Washington, April 24 - Waves of empathy and condolences for the hundreds of Sri Lanka church bombing victims and their families have left prominent figures in the Democratic Party bewildered, aides report, as those victims of violence do not belong to the Islamic faith.
Staff members of Ilhan Omar (D-MN), Rashida Tlaib (D-MI), and other legislators and political leaders noted this week that in the aftermath of the attacks that left more than 360 dead and many more wounded, Democratic politicians continue to voice confusion at widespread outpourings of sympathy, goodwill, offers of assistance, and similar manifestations of care that those politicians had assumed only appropriate when Muslim suffering appears on the news.
"Some of them are really shaken up," observed an aide to Congresswoman Omar, speaking on condition of anonymity. "My boss, for example, spent much of last night on the phone with fellow Democrats discussing this phenomenon, which she described with words such as 'disturbing,' 'weird,' and frustrating.' There seems to be a general sense of the unfamiliar in party circles at the moment, because compared to when Muslim attacks on non-Muslims happen in the West, it's much harder in this case to fall back on the comfortable tropes of grievance, resistance, colonial baggage, or whatever. Those easy sound bites don't fit Sri Lanka. The whole thing feels very awkward."
"It's freaky," admitted presidential hopeful Kamala Harris. "We live under the assumption that the people who automatically get sympathy are Muslims, and then boom, so to speak, large numbers of people direct sympathy toward those who are not only non-Muslim, but victims of violence by Muslims. It's going to take some time to digest this."

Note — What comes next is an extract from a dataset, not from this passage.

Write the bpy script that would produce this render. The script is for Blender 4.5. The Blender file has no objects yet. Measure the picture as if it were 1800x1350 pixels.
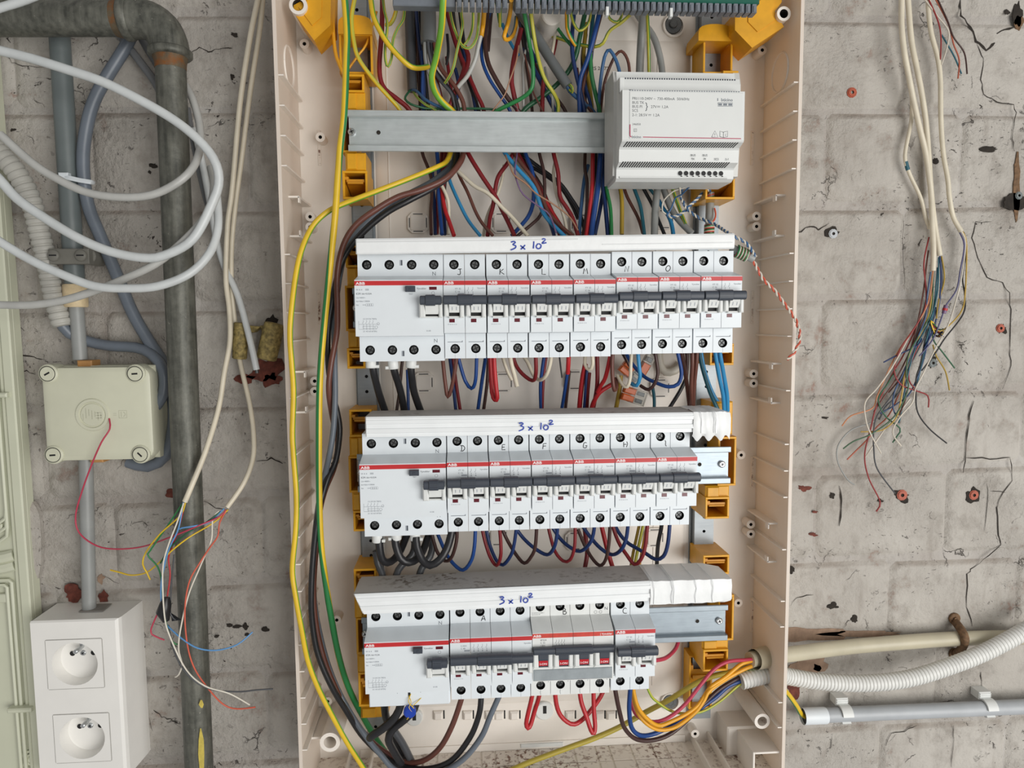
import bpy, bmesh, math, random
from mathutils import Vector, Matrix
random.seed(7)
S = bpy.context.scene
COL = S.collection
# ------------------------------------------------------------------ camera
# world: X right, Y into the wall (wall paint at y=0), Z up; camera 0.70 m in front of the wall
F = 1250.0
CAM = Vector((0.0, -0.70, 1.40))
_n = Vector((122, 14385, F)).normalized()
_h = Vector((18900, -270, F)); _h = (_h - _h.dot(_n) * _n).normalized()
AX, AZ = _h, -_n
AY = AZ.cross(AX)                                   # world axes in camera coordinates (x right, y down, z ahead)
cd = bpy.data.cameras.new('camera'); cam = bpy.data.objects.new('camera', cd); COL.objects.link(cam)
cd.sensor_width = 36.0; cd.lens = 36.0 * F / 1800.0; cd.clip_start = 0.01; cd.clip_end = 50
rot = Matrix(((AX.x, -AX.y, -AX.z), (AY.x, -AY.y, -AY.z), (AZ.x, -AZ.y, -AZ.z)))
cam.matrix_world = Matrix.Translation(CAM) @ rot.to_4x4()
S.camera = cam
# ------------------------------------------------------------------ world, daylight, exposure
S.view_settings.view_transform = 'Standard'; S.view_settings.look = 'None'
S.view_settings.exposure = 0.0; S.view_settings.gamma = 1.0; S.view_settings.use_curve_mapping = False
w = bpy.data.worlds.new('room_light'); S.world = w; w.use_nodes = True
bg = w.node_tree.nodes['Background']; bg.inputs[0].default_value = (1.0, 0.985, 0.965, 1); bg.inputs[1].default_value = 0.33
def area(name, loc, target, sx, sy, power, color):
    l = bpy.data.lights.new(name, 'AREA'); l.shape = 'RECTANGLE'; l.size = sx; l.size_y = sy; l.energy = power; l.color = color
    o = bpy.data.objects.new(name, l); COL.objects.link(o); o.location = loc
    o.rotation_euler = (Vector(target) - Vector(loc)).to_track_quat('-Z', 'Y').to_euler()
area('window_daylight', (1.1, -1.75, 1.12), (0.05, 0, 1.30), 1.4, 1.4, 33, (1.0, 0.985, 0.955))
# ------------------------------------------------------------------ geometry helpers (millimetres in, metres out)
def P(px, py, d):
    """point of the scene seen at photo pixel (px,py), d mm in front of the wall paint"""
    r = Vector((px - 900, py - 675, F)); y = r.dot(AY)
    t = (0.70 - d * .001) / y
    return Vector((r.dot(AX) * t, -d * .001, CAM.z + r.dot(AZ) * t))
def M(x, z, w):
    return Vector((x * .001, -w * .001, z * .001))
def MW(x, z, w):                                    # absolute mm (relative to the camera axis height)
    return Vector((x * .001, -w * .001, CAM.z + z * .001))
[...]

Observers note that this is not the first time many on the political left have admitted confusion in the face of non-Muslim victims. "The Palestinian suicide bombing campaigns of the late 1990's and early 2000's prompted a good bit of perplexity on the left, as I recall," noted New York Times columnist Tom Friedman. "There was this groundswell of sympathy for Jewish Israelis, especially among Americans, and for those whose leftist leanings translated into reflexive sympathy only for Palestinians, that was a difficult and confounding time. Why would anyone feel sympathy, let alone empathy or solidarity, with non-Muslims, and with Jews, of all people? It was a real challenge."
"Fortunately," he recalled, "9-11 happened and eventually we were able to put that chapter behind us. Maybe something similar can happen now."